L'ultima lettera indirizzata dall'Ente parco alla Regione Siciliana (e alla guardia costiera per conoscenza) è datata 10 giugno 2021 e recita: "Si chiede di conoscere i dati del piano di prelievi e distribuzione da parte di Siciliacque attraverso la galleria Alcantara". A febbraio di quest'anno, già cinque mesi fa, sempre l'Ente parco fluviale chiedeva all'amministrazione regionale di "provvedere urgentemente a porre in essere ogni necessario intervento o provvedimento che consenta, nell'immediatezza, un maggiore deflusso delle acque nel fiume Alcantara, revocando o rimodulando ogni concessione già rilasciata". Il convitato di pietra della missiva di febbraio è Siciliacque: "L'utilizzo della centralina elettrica dovrebbe limitarsi a sfruttare l'effettiva quantità d'acqua usata a scopo idropotabile, evitando prelievi aggiuntivi finalizzati esclusivamente a un uso industriale di produzione di energia elettrica", continua la nota.

Per dirla più semplicemente, il tema che pone il parco fluviale dell'Alcantara è il seguente: non è che le captazioni di acqua di Siciliacque sono eccessive rispetto a quello che l'Alcantara può sopportare? "Su questo non c'è dubbio", conferma Fichera. E non è che quest'acqua ha smesso di servire per arrivare nei rubinetti dei cittadini e serve, invece, per alimentare centrali idroelettriche che quell'energia la vendono? Siciliacque sul corso dell'Alcantara di cabine per la produzione di elettricità ne ha due: una nel territorio di Letojanni e una più a nord. "Ma non è operativa: è stata accesa solo per il collaudo, non attinge acqua", garantisce Giuseppe Alesso, direttore generale di Siciliacque, raggiunto da Fanpage.it. "Non c'è nessuna correlazione tra lo stato del fiume e le nostre attività, sia a livello di prelievi a fini idropotabili sia a fini idroelettrici", continua Alesso. L'8 luglio ha inviato una nota di replica all'Ente parco fluviale. E in copia l'ha spedita anche ai magistrati di Catania, non si sa mai. "Non sono le nostre captazioni il problema, le nostre sono tutte regolarmente autorizzate".
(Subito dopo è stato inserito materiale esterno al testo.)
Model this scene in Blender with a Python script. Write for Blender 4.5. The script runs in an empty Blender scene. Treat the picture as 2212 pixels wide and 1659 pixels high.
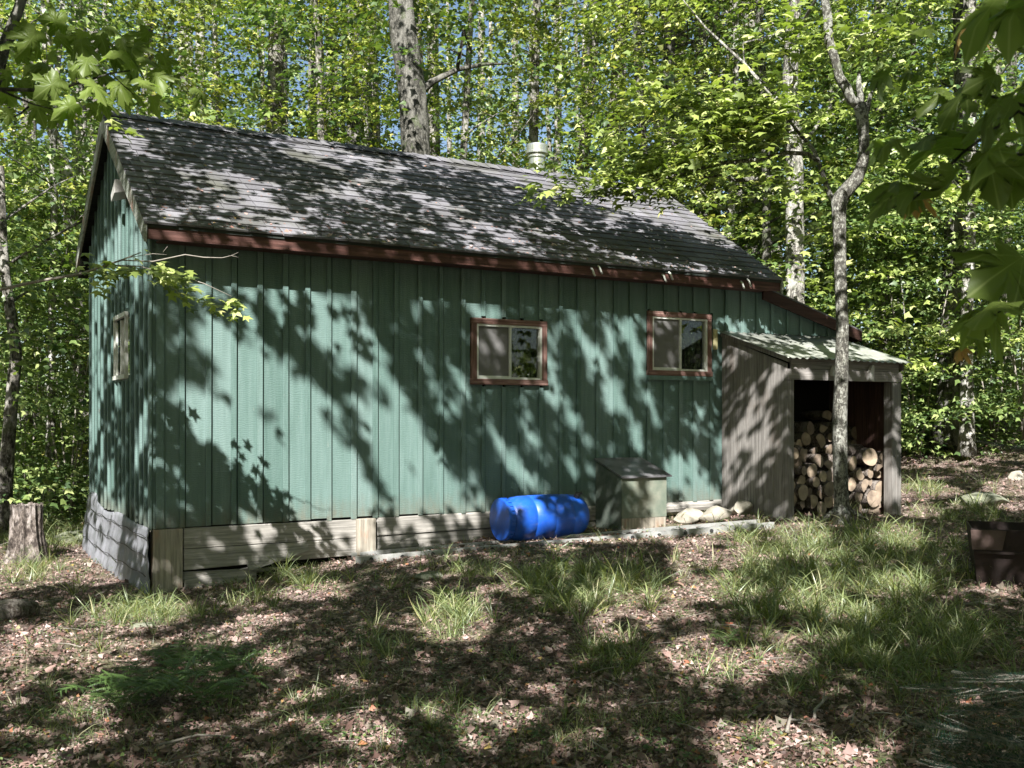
import bpy, math, random
import numpy as np
from mathutils import Vector, Matrix
random.seed(7); rng = np.random.default_rng(11)
R = math.radians
scn = bpy.context.scene
col = scn.collection

# ------------------------------------------------------------------ camera, world, sun, exposure
# The picture is measured on a 2212 x 1659 grid; F is the focal length on that grid, HZ the horizon row.
F, CX, HZ = 2230.0, 1106.0, 905.0
CAM = np.array([-1.77, -9.27, 0.94])
FWD = np.array([0.498, 0.8672, 0.0]); RGT = np.array([0.8672, -0.498, 0.0])
cd = bpy.data.cameras.new('camera'); cam = bpy.data.objects.new('camera', cd); col.objects.link(cam)
cam.location = CAM
cam.rotation_euler = (R(90), 0, -math.atan2(FWD[0], FWD[1]))
cd.sensor_width = 36.0; cd.lens = 36.0 * F / 2212.0
cd.shift_y = (HZ - 829.5) / 2212.0
cd.dof.use_dof = True; cd.dof.focus_distance = 10.5; cd.dof.aperture_fstop = 14.0
cd.clip_start = 0.05; cd.clip_end = 500
scn.camera = cam

SUN = np.array([-0.75, -1.0, 1.10]); SUN /= np.linalg.norm(SUN)
EL = math.asin(SUN[2]); AZ = math.atan2(SUN[0], SUN[1])
w = bpy.data.worlds.new('World'); scn.world = w; w.use_nodes = True
nt = w.node_tree; bg = nt.nodes['Background']
sky = nt.nodes.new('ShaderNodeTexSky'); sky.sky_type = 'NISHITA'; sky.sun_disc = False
sky.sun_elevation = EL; sky.sun_rotation = AZ
nt.links.new(sky.outputs[0], bg.inputs[0]); bg.inputs[1].default_value = 0.05
sl = bpy.data.lights.new('sun', 'SUN'); sl.energy = 5.0; sl.angle = R(0.53); sl.color = (1, 0.98, 0.955)
so = bpy.data.objects.new('sun', sl); col.objects.link(so)
so.rotation_euler = Vector(SUN).to_track_quat('Z', 'Y').to_euler()
scn.view_settings.view_transform = 'Standard'; scn.view_settings.look = 'None'
scn.view_settings.exposure = 1.65; scn.view_settings.gamma = 1
scn.cycles.max_bounces = 6; scn.cycles.diffuse_bounces = 2; scn.cycles.transmission_bounces = 6
scn.cycles.transparent_max_bounces = 8; scn.cycles.use_denoising = True
scn.cycles.sample_clamp_indirect = 6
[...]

Il sottinteso è che ce ne siano di altre non autorizzate. Un tema che, in effetti, nella storia del fiume si è proposto anche in passato, vista anche – per esempio – la grande quantità di allevamenti nel territorio di Randazzo, proprio vicino al letto del torrente. Risalendo la secca, di sbarramenti che deviano l'acqua non se ne trovano. Semplicemente, all'improvviso, a Mojo Alcantara l'acqua scorre, poi rallenta e, in territorio di Castiglione di Sicilia, finisce. Nell'ultimo metro visibile di fiume, c'è un muro di contenimento crollato nell'acqua, nonostante la pesante rete di metallo che lo teneva unito. Dal groviglio di sassi e rami di alberi emerge un tubo nero che va oltre la sponda e si perde sottoterra. Ma già prima di lì il fiume ha smesso di fare rumore da un po'.